** Begin TASK INPUTS **
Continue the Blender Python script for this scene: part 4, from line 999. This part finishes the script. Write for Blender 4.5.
** End TASK INPUTS **
** Begin TASK INPUTS **
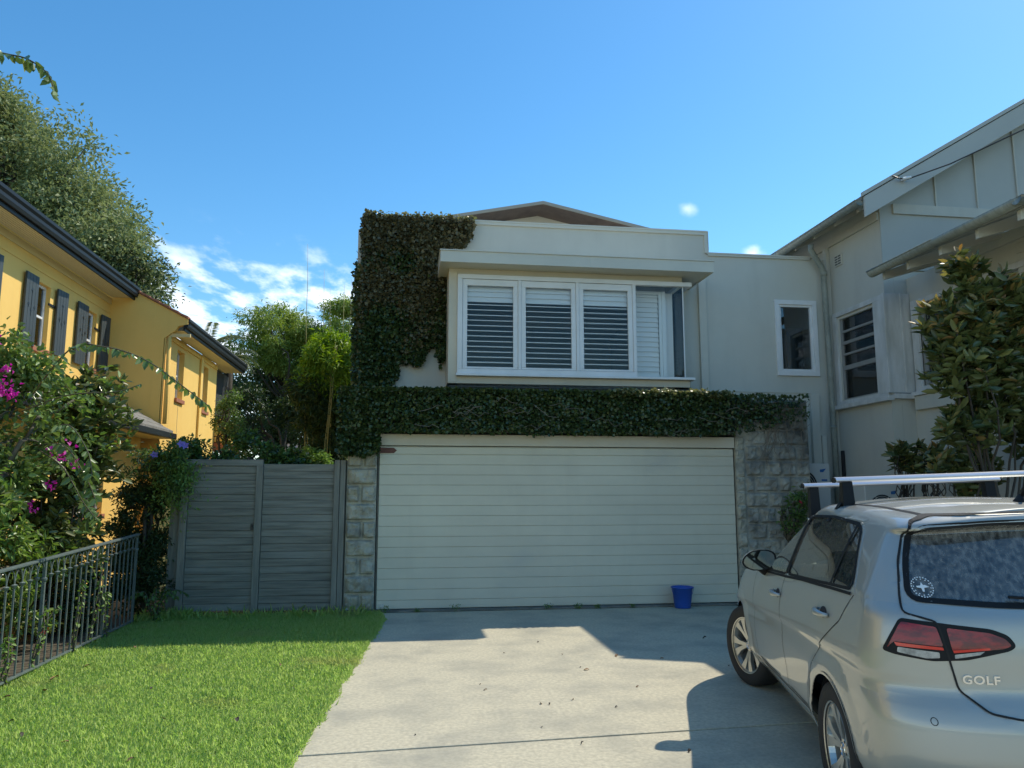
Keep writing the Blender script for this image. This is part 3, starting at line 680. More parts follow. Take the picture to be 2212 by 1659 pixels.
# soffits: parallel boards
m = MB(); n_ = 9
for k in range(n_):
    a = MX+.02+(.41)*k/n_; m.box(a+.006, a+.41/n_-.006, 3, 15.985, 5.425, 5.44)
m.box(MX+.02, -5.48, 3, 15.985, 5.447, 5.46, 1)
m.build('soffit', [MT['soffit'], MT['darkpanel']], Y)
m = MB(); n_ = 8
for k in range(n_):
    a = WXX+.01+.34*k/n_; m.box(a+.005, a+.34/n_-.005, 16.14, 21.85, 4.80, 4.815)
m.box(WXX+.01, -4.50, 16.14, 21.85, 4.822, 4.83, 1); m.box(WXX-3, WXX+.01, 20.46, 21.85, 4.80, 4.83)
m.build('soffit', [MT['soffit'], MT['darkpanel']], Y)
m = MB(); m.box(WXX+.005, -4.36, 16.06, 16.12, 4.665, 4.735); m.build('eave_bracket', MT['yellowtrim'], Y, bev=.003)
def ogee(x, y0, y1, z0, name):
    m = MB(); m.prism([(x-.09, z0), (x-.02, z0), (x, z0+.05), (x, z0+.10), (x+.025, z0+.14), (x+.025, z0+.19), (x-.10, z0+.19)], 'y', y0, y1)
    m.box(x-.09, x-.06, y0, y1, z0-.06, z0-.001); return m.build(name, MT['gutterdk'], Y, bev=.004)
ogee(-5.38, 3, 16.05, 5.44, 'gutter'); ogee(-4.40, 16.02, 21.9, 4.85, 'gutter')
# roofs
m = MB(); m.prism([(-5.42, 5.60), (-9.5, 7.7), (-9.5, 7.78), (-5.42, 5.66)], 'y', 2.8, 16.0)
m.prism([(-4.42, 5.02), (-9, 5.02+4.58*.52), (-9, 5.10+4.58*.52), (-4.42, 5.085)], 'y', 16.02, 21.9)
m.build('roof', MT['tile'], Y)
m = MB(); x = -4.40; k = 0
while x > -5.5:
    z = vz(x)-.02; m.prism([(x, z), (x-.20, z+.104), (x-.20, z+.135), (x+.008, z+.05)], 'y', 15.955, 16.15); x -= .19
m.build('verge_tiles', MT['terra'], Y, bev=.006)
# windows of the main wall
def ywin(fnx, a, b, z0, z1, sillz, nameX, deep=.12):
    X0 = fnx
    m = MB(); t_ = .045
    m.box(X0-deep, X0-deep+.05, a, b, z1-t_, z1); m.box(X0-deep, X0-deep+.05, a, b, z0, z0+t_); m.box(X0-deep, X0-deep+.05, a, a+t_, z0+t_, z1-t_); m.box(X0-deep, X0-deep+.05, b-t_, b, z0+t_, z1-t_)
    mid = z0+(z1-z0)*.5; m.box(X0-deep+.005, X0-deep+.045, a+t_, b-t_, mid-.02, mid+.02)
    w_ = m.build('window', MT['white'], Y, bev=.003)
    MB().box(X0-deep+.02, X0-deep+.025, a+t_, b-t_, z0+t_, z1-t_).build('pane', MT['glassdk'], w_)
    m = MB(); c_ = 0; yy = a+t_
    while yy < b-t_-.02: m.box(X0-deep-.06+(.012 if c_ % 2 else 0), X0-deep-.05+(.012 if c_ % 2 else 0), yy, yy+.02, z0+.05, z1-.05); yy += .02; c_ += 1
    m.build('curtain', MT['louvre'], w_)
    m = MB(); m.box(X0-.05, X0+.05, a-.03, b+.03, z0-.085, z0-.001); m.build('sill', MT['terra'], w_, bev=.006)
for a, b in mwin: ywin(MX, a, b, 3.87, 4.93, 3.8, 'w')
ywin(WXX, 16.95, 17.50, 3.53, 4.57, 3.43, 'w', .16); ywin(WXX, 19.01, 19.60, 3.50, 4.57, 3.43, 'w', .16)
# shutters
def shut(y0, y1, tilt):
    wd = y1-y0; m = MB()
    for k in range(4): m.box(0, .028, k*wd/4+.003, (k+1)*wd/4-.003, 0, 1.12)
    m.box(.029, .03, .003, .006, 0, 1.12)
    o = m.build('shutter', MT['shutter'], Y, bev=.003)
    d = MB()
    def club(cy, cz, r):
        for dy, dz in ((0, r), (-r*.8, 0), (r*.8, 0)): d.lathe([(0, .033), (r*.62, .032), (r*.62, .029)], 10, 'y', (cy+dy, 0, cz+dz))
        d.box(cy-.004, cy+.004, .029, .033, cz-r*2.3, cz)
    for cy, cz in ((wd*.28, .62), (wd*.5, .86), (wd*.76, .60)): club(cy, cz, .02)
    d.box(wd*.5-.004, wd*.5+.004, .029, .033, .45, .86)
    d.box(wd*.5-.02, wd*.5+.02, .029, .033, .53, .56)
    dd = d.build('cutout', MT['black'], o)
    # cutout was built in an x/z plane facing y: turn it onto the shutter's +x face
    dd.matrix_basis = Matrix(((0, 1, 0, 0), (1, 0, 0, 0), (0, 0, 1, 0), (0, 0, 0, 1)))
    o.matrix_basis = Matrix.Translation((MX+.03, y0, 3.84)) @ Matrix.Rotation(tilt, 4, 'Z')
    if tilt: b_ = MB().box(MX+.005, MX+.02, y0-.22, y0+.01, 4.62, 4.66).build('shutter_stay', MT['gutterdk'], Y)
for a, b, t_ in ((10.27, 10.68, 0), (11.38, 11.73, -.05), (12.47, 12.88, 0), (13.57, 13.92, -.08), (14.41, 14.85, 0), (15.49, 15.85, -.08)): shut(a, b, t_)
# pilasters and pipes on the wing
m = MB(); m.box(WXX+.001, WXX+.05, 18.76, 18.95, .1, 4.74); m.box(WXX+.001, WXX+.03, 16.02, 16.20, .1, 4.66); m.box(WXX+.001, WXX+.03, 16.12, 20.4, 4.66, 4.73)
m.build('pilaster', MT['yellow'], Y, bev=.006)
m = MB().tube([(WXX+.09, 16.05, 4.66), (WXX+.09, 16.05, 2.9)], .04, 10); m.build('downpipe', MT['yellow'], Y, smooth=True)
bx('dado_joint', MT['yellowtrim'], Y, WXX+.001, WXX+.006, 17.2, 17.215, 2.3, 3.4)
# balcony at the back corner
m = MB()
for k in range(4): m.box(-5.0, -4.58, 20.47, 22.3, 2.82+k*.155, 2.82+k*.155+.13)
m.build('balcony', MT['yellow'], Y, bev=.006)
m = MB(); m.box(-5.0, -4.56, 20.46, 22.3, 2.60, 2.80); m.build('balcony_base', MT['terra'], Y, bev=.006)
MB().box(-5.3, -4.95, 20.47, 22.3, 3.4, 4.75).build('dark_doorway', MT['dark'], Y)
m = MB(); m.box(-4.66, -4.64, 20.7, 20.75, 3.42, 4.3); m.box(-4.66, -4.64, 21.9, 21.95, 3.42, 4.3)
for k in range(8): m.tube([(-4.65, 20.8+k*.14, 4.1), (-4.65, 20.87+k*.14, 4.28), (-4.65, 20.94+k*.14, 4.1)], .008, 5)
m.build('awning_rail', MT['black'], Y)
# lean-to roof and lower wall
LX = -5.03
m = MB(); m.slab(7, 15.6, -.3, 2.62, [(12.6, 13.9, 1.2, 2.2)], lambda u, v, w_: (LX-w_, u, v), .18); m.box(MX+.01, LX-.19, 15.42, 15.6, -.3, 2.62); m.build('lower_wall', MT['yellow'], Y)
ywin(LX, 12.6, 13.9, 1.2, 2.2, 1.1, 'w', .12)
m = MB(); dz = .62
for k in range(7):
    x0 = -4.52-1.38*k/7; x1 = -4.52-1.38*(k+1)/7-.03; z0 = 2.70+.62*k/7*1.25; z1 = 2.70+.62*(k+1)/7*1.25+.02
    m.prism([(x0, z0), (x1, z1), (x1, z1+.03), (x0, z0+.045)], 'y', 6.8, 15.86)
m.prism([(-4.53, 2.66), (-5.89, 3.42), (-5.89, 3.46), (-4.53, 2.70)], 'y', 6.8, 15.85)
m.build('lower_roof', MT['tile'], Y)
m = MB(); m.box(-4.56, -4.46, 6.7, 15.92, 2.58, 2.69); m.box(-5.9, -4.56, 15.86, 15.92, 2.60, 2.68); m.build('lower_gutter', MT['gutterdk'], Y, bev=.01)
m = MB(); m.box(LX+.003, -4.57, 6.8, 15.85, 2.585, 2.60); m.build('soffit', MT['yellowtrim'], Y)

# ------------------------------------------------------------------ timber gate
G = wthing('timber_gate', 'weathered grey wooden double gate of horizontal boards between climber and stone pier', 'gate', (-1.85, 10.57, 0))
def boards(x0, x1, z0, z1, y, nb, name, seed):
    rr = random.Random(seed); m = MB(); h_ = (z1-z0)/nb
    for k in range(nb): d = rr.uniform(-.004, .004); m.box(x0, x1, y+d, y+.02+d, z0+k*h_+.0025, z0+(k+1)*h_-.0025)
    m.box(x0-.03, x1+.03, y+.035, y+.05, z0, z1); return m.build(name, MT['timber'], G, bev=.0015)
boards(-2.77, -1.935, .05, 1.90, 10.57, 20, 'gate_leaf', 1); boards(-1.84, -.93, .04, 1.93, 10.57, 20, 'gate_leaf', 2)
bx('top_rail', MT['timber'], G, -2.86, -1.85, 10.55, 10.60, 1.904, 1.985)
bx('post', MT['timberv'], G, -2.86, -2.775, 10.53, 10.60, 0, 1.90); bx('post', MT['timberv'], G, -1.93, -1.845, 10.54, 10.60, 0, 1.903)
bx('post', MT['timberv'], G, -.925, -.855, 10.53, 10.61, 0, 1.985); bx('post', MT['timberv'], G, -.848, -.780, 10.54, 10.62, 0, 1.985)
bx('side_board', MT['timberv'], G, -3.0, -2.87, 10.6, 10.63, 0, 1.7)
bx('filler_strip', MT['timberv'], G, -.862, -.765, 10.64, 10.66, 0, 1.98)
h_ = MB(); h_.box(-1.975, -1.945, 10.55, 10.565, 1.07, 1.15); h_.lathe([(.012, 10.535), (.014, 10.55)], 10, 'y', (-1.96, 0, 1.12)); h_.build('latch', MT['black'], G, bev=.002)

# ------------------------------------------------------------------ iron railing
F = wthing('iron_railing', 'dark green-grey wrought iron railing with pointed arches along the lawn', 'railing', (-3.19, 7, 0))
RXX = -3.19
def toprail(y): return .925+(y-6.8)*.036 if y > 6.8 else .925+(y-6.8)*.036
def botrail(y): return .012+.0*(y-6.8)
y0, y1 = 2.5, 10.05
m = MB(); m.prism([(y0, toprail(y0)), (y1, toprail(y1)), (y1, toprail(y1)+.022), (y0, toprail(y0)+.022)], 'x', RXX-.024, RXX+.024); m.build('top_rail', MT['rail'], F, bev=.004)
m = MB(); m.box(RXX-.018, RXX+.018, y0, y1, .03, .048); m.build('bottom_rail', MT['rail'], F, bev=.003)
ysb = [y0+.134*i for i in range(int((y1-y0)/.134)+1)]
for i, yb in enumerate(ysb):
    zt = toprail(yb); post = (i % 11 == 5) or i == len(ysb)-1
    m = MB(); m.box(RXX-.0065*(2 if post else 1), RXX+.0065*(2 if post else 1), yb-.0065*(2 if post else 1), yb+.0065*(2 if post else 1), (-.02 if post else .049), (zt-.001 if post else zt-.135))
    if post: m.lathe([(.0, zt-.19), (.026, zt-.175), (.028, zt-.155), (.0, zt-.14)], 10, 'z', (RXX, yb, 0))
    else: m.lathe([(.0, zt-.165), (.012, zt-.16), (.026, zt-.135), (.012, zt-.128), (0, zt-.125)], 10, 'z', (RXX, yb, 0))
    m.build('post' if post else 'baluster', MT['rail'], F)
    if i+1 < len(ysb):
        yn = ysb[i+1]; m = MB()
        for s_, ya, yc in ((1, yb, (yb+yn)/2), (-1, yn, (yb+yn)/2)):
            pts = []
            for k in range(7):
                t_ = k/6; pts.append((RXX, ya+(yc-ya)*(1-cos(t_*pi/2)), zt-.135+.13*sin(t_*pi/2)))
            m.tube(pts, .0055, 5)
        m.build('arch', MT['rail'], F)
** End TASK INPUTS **
WRITTEN TASK: Copy out every line from the data above that has "this" in it.

TASK ANSWER:
Continue the Blender Python script for this scene: part 4, from line 999. This part finishes the script. Write for Blender 4.5.
Keep writing the Blender script for this image. This is part 3, starting at line 680. More parts follow. Take the picture to be 2212 by 1659 pixels.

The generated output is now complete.